Bank Islami Pakistan Limited (PSX: BIPL) has reported a significant decline in its profitability for the nine months ended September 30, 2025. The bank’s profit after taxation fell sharply by 50.1% to Rs5.07 billion, compared to Rs10.17 billion earned during the same period last year. The decline in earnings was mainly attributed to shrinking profit margins, lower yields, and higher operating expenses that eroded the bottom line despite improvements in non-core income streams.
Earnings per share (EPS) for the period dropped to Rs4.58, a steep fall from Rs9.18 in 9MFY24. The bank’s overall profitability was impacted by a 35.1% year-on-year reduction in profit or return earned, which fell to Rs56.09 billion from Rs86.44 billion. The decline was largely driven by lower yields prevailing during the period. In contrast, profit or return expensed decreased 43.4% to Rs29.73 billion compared to Rs52.54 billion in the same period last year, partially cushioning the fall in earnings.
Net profit or return contracted by 22.3% to Rs26.35 billion from Rs33.90 billion in 9MFY24. While the core income faced pressure, the bank managed to strengthen its fee-based revenue. Fee and commission income recorded an impressive 53.1% rise to Rs2.56 billion, while dividend income surged 2.6 times to Rs165.8 million from Rs64.1 million in the corresponding period last year.
However, not all areas reflected growth. Foreign exchange income declined 15.2% to Rs1.05 billion, while the bank reported a loss of Rs54.7 million from Shariah-compliant alternatives to forward foreign exchange contracts, widening from a loss of Rs13.3 million last year.
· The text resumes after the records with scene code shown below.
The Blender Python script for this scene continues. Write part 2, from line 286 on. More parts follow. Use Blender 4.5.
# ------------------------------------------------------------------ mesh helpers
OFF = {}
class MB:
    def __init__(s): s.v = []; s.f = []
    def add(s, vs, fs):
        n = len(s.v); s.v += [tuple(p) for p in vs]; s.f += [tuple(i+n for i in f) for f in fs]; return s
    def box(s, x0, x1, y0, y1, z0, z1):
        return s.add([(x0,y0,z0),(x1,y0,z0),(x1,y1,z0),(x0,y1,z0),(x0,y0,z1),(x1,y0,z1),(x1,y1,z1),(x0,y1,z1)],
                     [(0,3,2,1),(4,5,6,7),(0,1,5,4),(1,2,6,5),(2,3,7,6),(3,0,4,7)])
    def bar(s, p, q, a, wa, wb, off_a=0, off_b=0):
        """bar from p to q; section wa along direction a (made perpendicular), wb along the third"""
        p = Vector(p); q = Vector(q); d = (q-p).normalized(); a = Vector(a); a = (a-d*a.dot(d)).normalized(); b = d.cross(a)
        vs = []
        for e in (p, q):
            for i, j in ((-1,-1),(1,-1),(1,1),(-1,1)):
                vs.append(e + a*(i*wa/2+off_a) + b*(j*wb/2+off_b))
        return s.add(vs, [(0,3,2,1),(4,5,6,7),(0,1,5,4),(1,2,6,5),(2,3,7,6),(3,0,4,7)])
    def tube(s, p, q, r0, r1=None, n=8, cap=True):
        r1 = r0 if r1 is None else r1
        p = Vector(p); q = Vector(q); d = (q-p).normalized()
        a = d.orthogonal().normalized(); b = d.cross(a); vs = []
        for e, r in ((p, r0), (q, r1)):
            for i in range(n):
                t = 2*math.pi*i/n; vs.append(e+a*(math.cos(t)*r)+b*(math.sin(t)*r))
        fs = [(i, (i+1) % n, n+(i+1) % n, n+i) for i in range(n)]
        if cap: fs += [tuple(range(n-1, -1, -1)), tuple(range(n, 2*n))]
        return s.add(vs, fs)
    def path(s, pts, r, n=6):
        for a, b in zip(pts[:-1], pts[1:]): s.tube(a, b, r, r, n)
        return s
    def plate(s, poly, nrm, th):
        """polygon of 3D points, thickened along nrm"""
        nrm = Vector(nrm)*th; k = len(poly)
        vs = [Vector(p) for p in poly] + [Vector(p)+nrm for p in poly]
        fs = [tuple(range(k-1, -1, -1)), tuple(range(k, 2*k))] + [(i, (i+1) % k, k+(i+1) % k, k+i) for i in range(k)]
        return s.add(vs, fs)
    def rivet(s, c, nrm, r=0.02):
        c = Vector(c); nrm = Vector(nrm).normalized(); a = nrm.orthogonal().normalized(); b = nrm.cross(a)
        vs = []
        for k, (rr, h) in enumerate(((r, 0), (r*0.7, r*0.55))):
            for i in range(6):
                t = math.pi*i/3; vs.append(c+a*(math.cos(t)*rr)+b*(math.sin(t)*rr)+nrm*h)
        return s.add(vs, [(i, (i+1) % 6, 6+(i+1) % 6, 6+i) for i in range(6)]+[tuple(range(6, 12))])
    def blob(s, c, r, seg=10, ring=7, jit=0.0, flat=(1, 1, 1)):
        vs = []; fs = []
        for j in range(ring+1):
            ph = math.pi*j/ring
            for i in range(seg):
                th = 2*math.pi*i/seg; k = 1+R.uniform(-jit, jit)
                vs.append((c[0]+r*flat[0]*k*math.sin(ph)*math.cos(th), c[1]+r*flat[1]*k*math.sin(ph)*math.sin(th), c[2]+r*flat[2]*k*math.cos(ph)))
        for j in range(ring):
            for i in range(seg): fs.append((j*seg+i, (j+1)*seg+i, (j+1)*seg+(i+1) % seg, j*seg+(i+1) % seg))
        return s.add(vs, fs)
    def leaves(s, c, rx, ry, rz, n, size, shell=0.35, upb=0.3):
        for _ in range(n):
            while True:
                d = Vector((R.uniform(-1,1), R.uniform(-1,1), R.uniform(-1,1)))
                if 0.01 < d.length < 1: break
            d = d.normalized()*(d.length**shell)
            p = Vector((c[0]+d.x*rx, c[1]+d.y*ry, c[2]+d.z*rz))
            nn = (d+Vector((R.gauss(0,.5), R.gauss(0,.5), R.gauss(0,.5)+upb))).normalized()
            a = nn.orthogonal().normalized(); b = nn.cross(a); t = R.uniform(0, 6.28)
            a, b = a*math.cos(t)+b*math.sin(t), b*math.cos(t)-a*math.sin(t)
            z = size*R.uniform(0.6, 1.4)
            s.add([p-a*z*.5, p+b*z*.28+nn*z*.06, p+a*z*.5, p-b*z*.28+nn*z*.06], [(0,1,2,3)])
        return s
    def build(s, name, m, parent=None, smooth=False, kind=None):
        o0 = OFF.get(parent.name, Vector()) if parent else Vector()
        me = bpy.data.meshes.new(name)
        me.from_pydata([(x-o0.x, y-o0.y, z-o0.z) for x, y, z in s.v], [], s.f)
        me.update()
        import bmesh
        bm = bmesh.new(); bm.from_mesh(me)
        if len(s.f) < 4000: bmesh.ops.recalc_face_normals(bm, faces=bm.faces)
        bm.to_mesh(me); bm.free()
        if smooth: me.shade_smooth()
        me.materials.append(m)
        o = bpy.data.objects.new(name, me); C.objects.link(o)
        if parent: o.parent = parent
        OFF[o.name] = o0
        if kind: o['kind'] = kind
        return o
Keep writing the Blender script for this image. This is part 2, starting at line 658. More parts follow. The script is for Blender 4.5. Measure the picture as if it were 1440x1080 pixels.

Despite this, the bank benefited from a substantial increase in gains on securities, which jumped 7.5 times to Rs3.36 billion compared to Rs395.8 million a year ago, providing some relief to the overall earnings performance.
Total income, however, fell 10.2% year-on-year to Rs33.59 billion, down from Rs37.39 billion in the corresponding period of FY24. The rise in expenses further strained profitability. Operating expenses climbed 44.3% to Rs23.04 billion compared to Rs15.97 billion last year, reflecting higher administrative and infrastructure costs. The workers’ welfare fund contribution declined by 45.6% to Rs221.8 million, while total other expenses increased by 43.2% to Rs23.45 billion.
The bank’s profit before taxation fell 45.5% to Rs10.87 billion, down from Rs19.92 billion recorded in 9MFY24. Taxation expenses dropped 40.6% to Rs5.79 billion, in line with the overall decrease in earnings. As a result, the net profit margin for the period declined to 15.1%, a notable drop from 27.2% in the same period last year.
The management attributed the performance dip to a combination of tighter margins, elevated operational costs, and subdued yields in the Islamic banking sector. Nonetheless, the surge in gains from securities and a strong increase in fee and commission income indicate that the bank’s diversified income strategy continues to provide stability amid market challenges.
Bank Islami’s financial results reflect broader trends in Pakistan’s banking landscape, where institutions are navigating through high inflation, elevated policy rates, and economic uncertainty. The results also highlight how Islamic financial institutions are balancing profitability and compliance while operating in a competitive and evolving market environment.